## Instructions to follow
Select every line below containing the word "from".

## Records for the exercise

/---

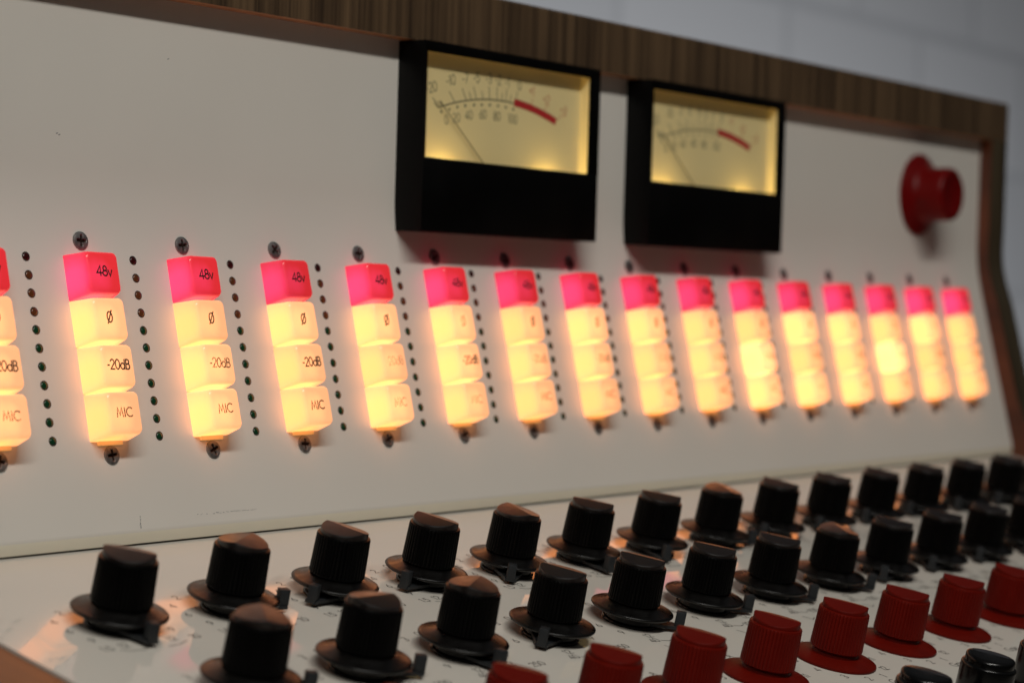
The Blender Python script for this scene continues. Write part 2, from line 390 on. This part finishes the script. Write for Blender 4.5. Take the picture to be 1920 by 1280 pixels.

\---
/---

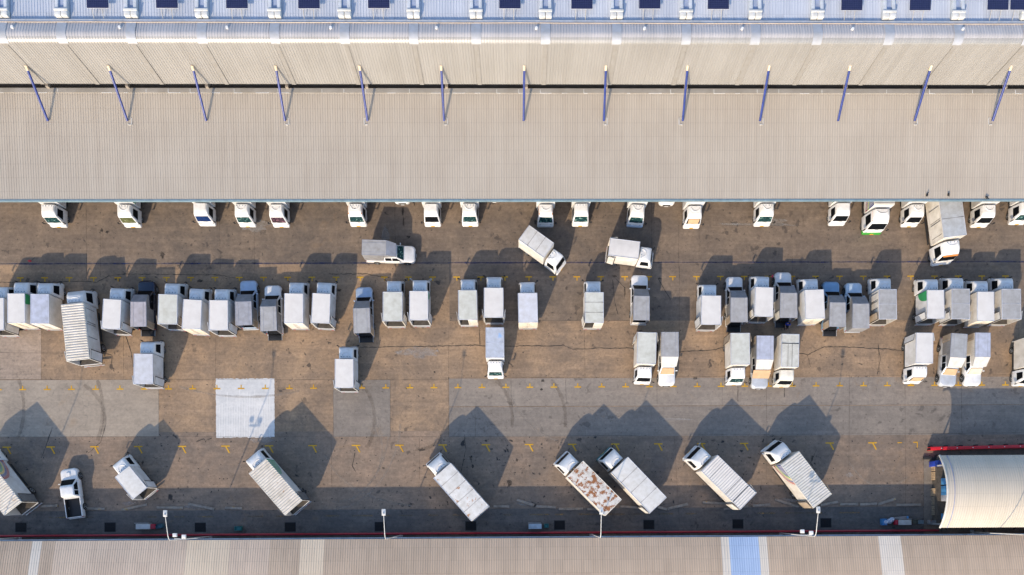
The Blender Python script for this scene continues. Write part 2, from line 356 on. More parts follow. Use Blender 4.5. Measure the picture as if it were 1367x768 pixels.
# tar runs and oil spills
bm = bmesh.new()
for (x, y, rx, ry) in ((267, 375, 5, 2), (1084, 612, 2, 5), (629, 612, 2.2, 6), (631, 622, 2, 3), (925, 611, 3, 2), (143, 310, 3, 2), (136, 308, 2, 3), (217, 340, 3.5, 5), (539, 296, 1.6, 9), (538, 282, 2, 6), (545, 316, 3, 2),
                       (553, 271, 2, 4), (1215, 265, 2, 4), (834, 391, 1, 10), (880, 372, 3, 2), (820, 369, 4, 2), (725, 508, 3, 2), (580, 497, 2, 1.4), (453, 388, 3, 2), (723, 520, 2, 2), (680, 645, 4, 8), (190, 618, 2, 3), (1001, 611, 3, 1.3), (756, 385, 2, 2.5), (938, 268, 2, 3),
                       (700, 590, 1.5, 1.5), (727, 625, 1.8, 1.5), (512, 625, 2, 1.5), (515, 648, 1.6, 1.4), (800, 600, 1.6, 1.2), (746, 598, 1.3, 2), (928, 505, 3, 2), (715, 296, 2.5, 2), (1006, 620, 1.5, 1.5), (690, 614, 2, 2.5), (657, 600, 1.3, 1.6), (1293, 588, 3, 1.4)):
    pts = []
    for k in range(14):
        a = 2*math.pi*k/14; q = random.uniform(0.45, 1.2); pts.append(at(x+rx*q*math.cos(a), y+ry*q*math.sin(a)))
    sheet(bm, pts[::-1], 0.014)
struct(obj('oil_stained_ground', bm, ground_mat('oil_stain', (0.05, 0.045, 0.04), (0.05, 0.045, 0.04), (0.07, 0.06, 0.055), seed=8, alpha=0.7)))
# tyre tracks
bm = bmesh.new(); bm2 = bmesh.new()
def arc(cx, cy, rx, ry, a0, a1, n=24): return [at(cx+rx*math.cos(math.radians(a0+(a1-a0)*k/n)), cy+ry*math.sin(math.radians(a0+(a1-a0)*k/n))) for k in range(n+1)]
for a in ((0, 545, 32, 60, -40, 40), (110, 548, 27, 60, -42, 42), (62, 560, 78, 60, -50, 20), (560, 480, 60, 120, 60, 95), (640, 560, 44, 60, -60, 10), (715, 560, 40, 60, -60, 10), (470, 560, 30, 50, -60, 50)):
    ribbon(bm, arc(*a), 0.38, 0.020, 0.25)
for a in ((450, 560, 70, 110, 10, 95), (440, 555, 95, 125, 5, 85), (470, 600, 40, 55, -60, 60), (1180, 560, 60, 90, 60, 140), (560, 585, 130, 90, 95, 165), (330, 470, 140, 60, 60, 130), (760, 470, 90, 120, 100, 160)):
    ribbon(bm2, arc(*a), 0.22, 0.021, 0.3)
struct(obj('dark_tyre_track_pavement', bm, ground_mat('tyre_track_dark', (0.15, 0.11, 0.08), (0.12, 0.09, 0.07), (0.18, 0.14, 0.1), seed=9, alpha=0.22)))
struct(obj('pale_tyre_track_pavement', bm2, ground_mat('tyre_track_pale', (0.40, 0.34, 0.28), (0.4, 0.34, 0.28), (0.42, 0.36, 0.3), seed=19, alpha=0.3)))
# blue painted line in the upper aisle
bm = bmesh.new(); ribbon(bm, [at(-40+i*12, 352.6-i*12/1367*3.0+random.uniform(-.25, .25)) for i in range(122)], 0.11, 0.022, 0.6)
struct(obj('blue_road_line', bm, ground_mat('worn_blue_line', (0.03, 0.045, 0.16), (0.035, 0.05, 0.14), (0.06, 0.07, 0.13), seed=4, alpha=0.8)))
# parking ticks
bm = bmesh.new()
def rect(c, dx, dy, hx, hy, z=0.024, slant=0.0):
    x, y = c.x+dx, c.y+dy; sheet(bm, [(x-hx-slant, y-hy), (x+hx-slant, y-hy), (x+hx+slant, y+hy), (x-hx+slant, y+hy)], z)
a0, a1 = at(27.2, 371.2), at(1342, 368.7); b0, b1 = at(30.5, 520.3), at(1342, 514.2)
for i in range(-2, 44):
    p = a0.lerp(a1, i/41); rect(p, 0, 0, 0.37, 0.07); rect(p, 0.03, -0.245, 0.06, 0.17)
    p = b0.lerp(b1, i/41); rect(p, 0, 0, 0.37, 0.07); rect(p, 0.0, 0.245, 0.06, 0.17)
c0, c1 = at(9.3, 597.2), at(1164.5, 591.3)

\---

## Final result
The Blender Python script for this scene continues. Write part 2, from line 390 on. This part finishes the script. Write for Blender 4.5. Take the picture to be 1920 by 1280 pixels.
The Blender Python script for this scene continues. Write part 2, from line 356 on. More parts follow. Use Blender 4.5. Measure the picture as if it were 1367x768 pixels.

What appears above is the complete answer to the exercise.